Before the Victorian Homes Tour, you may have thought, “Gee, these are nice old houses.” After it, you know which ones are Italianate, which Queen Anne, and which are Stick Victorian. Before the Haight Ashbury Flower Power Walking Tour, you may have known that hippies came to San Francisco for a summer of love. After, you know that was in 1967, and how by ’68, Haight Ashbury had succumbed to hard drugs and bad trips. Before the Foot! Walking tour, you may have thought you knew whose statue stood in Washington Square Park.

On the Victorian Homes Tour you learn that before the 1906 earthquake there were roughly 58,000 Victorian homes in San Francisco. Today some 14,000 of the city’s “painted ladies” still stand. And their original drab colors have been replaced by peach, fuchsia, and sunshine yellow, often highlighted with the dotcomers favorite flave, gold.

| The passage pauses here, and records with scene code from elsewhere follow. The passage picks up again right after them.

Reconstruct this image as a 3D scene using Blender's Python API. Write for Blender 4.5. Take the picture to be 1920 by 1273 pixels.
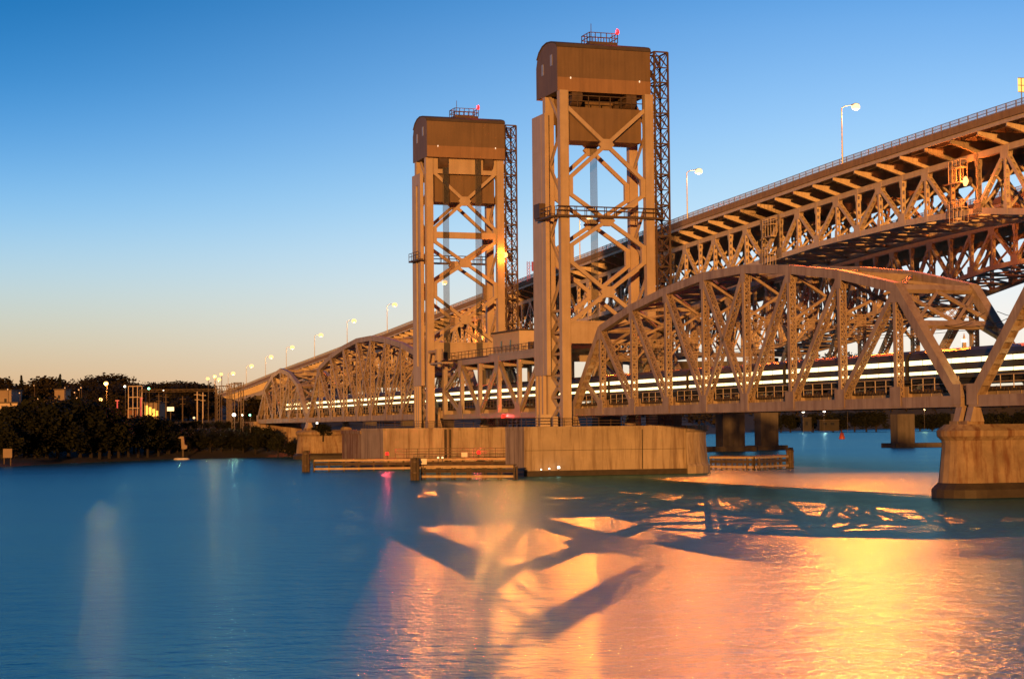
import bpy, bmesh, math, random
from mathutils import Vector, Matrix
random.seed(7)
sc = bpy.context.scene
for _o in list(bpy.data.objects):
    bpy.data.objects.remove(_o)
COL = sc.collection

# ------------------------------------------------------------------ camera
EYE = 6.9
PITCH, ROLL = math.radians(2.679), math.radians(0.5443)
FPX = 3500.0
cam_d = bpy.data.cameras.new('camera')
cam = bpy.data.objects.new('camera', cam_d)
COL.objects.link(cam)
cam_d.sensor_width = 36.0
cam_d.lens = FPX / 1920.0 * 36.0
cam_d.clip_start = 1.0
cam_d.clip_end = 40000.0
_R0 = Vector((1, 0, 0)); _F = Vector((0, math.cos(PITCH), math.sin(PITCH))); _U0 = Vector((0, -math.sin(PITCH), math.cos(PITCH)))
_R = _R0 * math.cos(ROLL) - _U0 * math.sin(ROLL); _U = _U0 * math.cos(ROLL) + _R0 * math.sin(ROLL)
_m = Matrix((_R, _U, -_F)).transposed().to_4x4(); _m.translation = Vector((0, 0, EYE))
cam.matrix_world = _m
sc.camera = cam

# ------------------------------------------------------------------ sky (world), dusk
world = bpy.data.worlds.new("World"); sc.world = world; world.use_nodes = True
wn, wl = world.node_tree.nodes, world.node_tree.links
bg = wn['Background']
def wnode(t, **k):
    n = wn.new(t)
    for a, b in k.items(): setattr(n, a, b)
    return n
def wmath(op, a, b=None, clamp=False):
    n = wnode('ShaderNodeMath', operation=op, use_clamp=clamp)
    for i, v in enumerate((a, b)):
        if v is None: continue
        if isinstance(v, (int, float)): n.inputs[i].default_value = v
        else: wl.new(v, n.inputs[i])
    return n.outputs[0]
tc = wnode('ShaderNodeTexCoord'); sx = wnode('ShaderNodeSeparateXYZ'); wl.new(tc.outputs['Generated'], sx.inputs[0])
elev = wmath('MULTIPLY', wmath('ARCSINE', sx.outputs['Z']), 57.2958)          # degrees above the horizon
efac = wmath('DIVIDE', elev, 45.0, True)
azim = wmath('MULTIPLY', wmath('ARCTAN2', sx.outputs['X'], sx.outputs['Y']), 57.2958)
def ramp(stops):
    n = wnode('ShaderNodeValToRGB'); n.color_ramp.interpolation = 'B_SPLINE'
    e = n.color_ramp.elements
    while len(e) > 1: e.remove(e[-1])
    e[0].position = stops[0][0] / 45.0; e[0].color = (*stops[0][1], 1)
    for p, c in stops[1:]:
        q = e.new(p / 45.0); q.color = (*c, 1)
    wl.new(efac, n.inputs[0]); return n.outputs[0]
SKY_L = [(0, (.82, .42, .17)), (1.4, (.76, .48, .25)), (3.0, (.68, .66, .50)), (4.6, (.52, .72, .80)), (6.4, (.28, .60, .92)), (8.4, (.12, .40, .80)),
         (10.5, (.04, .27, .65)), (13.2, (.005, .16, .46)), (20, (.0, .16, .42)), (45, (.0, .05, .19))]
SKY_R = [(0, (1.05, .80, .52)), (1.4, (1.05, .90, .72)), (3.0, (1.0, .95, .88)), (4.8, (.80, .92, 1.0)), (7.0, (.52, .80, 1.05)), (9.4, (.33, .63, 1.0)),
         (12, (.17, .44, .87)), (14, (.09, .34, .76)), (22, (.0, .19, .52)), (45, (.0, .08, .26))]
azf = wnode('ShaderNodeMapRange', interpolation_type='SMOOTHSTEP'); azf.inputs['From Min'].default_value = -19; azf.inputs['From Max'].default_value = 15
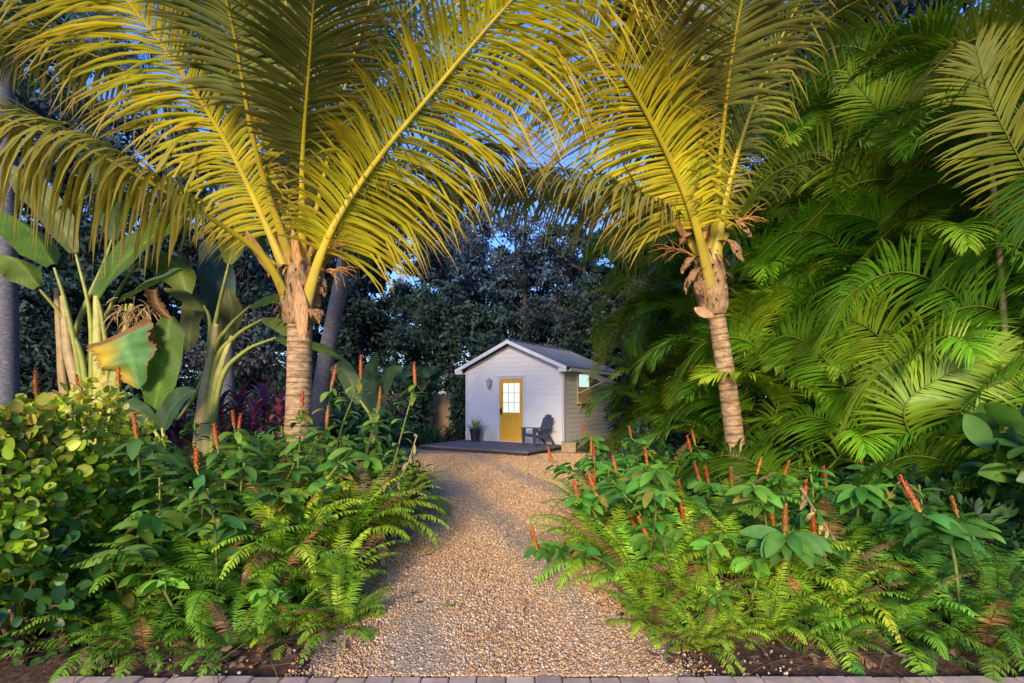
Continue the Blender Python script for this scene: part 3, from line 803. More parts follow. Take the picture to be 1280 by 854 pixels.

Your first thought on the Flower Power Walking Tour is, “Wow, man, this tour is like deep.” Guide Gary came to San Francisco as a hippie draft-dodger; he’s vague about what he does and about many of the sights on the tour:

Like, “Golden Gate Park was built by the same guy who built Central Park in New York.”

And, “Janis Joplin was part of the Beat generation.”

And, “The geodesic dome was invented by Buckmeister Fuller.”

The Buck-meister! On other tours, this would be criminal. On the sixties hippie tour, it’s in tune with the vagueness of the times. After you’ve done the 1860s and the 1960s, you can lighten up with Foot!, the fun walking tour. Foot! Takes in Nob Hill, Chinatown and North Beach, dispensing a pacey mix of history, spot quizzes, jokes, and quirky facts.

Among the quirky facts, you’ll learn that fortune cookies were invented in San Francisco, not China, and by a Japanese, not a Chinese. And that the first Black and first female cable-car conductor was none other than Maya Angelou! And that the statue in the middle of Washington Square Park is of…Ben Franklin.

This is Jules Older, back in Albany, Vermont, the Soul of the Kingdom.